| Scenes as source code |
++++++

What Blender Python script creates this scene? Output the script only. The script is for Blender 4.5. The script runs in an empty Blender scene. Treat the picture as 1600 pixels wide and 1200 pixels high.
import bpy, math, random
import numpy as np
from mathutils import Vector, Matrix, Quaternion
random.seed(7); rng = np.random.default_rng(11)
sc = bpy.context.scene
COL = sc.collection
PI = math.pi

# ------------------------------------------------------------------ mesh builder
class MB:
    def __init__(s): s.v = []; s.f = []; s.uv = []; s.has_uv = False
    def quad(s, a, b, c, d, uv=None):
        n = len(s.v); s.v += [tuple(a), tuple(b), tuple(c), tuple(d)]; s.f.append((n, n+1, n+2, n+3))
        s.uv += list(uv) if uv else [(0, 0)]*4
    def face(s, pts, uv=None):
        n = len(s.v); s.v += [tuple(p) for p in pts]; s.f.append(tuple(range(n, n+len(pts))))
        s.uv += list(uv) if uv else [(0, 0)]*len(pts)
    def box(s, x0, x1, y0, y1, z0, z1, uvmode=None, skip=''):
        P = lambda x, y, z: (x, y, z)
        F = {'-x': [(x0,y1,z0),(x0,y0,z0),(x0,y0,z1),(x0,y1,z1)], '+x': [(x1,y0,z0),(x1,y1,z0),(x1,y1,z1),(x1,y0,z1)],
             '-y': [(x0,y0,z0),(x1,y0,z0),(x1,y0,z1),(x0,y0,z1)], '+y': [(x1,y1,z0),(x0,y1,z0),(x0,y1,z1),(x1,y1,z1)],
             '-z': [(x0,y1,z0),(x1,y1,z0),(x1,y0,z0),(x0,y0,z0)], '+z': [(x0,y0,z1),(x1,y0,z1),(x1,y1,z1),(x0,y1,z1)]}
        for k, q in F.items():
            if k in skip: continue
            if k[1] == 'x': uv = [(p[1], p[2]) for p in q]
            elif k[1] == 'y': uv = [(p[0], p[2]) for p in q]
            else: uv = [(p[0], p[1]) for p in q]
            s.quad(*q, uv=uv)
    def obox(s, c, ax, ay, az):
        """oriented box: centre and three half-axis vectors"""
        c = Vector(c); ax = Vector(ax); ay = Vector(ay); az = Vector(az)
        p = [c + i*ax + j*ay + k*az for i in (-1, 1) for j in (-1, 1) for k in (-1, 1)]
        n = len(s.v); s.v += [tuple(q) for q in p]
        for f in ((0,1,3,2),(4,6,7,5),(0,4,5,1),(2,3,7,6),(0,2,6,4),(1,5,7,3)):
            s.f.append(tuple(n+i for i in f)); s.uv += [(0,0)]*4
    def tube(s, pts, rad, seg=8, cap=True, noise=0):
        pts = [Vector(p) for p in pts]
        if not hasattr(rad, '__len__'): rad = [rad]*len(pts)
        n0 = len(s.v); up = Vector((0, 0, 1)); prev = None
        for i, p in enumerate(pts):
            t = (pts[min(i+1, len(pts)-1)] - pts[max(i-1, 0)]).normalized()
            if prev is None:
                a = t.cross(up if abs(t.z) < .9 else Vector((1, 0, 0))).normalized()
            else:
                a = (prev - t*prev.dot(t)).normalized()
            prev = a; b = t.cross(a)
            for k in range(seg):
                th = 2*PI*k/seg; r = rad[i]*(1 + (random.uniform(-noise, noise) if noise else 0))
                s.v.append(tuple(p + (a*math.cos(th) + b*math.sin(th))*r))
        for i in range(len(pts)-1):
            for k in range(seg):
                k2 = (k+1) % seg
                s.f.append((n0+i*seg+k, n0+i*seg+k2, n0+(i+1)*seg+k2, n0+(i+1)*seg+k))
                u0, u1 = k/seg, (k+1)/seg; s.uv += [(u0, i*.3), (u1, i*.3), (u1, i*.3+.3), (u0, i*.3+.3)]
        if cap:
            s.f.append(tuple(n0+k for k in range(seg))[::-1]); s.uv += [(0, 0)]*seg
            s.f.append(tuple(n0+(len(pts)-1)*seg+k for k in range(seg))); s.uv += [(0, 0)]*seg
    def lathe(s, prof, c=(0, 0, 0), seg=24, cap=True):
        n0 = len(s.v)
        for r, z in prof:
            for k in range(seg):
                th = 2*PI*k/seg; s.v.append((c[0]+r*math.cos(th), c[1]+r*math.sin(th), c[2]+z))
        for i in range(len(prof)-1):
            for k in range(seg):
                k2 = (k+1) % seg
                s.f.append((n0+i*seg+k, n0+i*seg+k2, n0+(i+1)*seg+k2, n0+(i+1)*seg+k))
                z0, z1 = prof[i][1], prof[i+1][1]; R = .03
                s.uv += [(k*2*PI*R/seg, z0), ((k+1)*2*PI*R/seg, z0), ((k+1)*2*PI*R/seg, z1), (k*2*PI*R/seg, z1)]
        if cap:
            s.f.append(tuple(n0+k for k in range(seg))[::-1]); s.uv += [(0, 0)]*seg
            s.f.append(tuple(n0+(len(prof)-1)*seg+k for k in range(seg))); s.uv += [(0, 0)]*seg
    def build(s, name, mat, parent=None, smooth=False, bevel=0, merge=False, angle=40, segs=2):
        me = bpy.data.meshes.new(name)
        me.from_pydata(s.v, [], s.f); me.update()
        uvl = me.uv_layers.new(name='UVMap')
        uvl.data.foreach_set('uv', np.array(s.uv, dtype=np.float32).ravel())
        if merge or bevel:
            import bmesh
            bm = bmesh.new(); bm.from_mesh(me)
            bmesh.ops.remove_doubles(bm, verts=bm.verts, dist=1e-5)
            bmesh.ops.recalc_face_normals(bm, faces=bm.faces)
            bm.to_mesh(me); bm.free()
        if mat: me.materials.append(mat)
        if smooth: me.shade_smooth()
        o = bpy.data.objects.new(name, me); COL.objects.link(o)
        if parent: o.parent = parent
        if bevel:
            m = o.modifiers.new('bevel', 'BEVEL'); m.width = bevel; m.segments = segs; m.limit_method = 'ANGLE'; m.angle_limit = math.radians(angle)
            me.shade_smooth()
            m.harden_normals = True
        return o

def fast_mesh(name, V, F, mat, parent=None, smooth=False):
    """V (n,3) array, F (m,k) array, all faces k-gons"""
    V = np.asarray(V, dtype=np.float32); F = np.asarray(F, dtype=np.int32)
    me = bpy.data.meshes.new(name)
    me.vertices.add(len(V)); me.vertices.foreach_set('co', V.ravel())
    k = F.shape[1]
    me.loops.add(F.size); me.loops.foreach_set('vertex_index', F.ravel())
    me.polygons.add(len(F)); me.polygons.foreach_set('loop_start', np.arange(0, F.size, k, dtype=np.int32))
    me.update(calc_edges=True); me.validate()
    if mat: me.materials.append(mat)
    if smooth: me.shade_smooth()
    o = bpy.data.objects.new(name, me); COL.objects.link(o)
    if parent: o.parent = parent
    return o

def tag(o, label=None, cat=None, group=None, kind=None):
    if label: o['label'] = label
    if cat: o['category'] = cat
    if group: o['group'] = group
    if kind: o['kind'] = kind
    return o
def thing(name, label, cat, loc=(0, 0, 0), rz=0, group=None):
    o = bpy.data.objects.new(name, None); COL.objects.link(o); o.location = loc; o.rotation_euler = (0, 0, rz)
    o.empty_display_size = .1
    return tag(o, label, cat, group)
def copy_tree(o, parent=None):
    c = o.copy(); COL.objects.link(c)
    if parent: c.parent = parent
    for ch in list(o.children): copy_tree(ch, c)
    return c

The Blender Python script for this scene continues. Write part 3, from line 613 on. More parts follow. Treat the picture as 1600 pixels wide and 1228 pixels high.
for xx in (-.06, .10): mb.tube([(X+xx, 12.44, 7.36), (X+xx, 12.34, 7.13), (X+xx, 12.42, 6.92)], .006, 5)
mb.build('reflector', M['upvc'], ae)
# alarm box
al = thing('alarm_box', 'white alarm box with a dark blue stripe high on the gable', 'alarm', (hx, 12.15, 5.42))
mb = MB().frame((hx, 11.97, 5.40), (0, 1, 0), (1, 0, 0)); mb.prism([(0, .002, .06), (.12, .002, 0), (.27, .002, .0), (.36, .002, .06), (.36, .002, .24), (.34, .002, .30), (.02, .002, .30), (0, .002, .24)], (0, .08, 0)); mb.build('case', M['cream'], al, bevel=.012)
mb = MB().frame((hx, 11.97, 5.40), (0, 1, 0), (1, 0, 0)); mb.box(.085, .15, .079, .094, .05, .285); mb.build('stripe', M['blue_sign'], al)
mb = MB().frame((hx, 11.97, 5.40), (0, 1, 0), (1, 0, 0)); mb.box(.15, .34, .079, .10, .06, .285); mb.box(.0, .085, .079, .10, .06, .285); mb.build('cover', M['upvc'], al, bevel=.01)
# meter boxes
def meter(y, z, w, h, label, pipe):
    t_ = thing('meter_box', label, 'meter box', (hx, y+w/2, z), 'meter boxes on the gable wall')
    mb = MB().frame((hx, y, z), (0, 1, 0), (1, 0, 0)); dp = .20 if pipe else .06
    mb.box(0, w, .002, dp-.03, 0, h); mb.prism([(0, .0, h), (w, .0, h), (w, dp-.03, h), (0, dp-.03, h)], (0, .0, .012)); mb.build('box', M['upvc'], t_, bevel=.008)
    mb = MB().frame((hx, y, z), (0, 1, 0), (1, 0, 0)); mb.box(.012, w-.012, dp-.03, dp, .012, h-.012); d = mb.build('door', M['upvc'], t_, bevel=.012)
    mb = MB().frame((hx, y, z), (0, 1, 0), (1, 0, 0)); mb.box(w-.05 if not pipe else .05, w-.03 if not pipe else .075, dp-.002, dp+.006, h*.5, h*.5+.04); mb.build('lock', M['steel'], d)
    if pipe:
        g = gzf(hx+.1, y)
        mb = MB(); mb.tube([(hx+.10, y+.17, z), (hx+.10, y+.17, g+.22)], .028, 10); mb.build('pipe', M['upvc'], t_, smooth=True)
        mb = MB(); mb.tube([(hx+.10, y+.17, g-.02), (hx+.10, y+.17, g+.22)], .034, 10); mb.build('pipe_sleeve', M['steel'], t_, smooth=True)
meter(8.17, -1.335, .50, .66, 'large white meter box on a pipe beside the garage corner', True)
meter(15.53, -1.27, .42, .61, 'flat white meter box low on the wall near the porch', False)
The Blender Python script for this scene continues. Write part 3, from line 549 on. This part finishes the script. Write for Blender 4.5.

++++++

| Given problem |
Return only the exact lines from the opening of the records through the line that contains "PI = math.pi", both included.

| Answer for this exercise |
What Blender Python script creates this scene? Output the script only. The script is for Blender 4.5. The script runs in an empty Blender scene. Treat the picture as 1600 pixels wide and 1200 pixels high.
import bpy, math, random
import numpy as np
from mathutils import Vector, Matrix, Quaternion
random.seed(7); rng = np.random.default_rng(11)
sc = bpy.context.scene
COL = sc.collection
PI = math.pi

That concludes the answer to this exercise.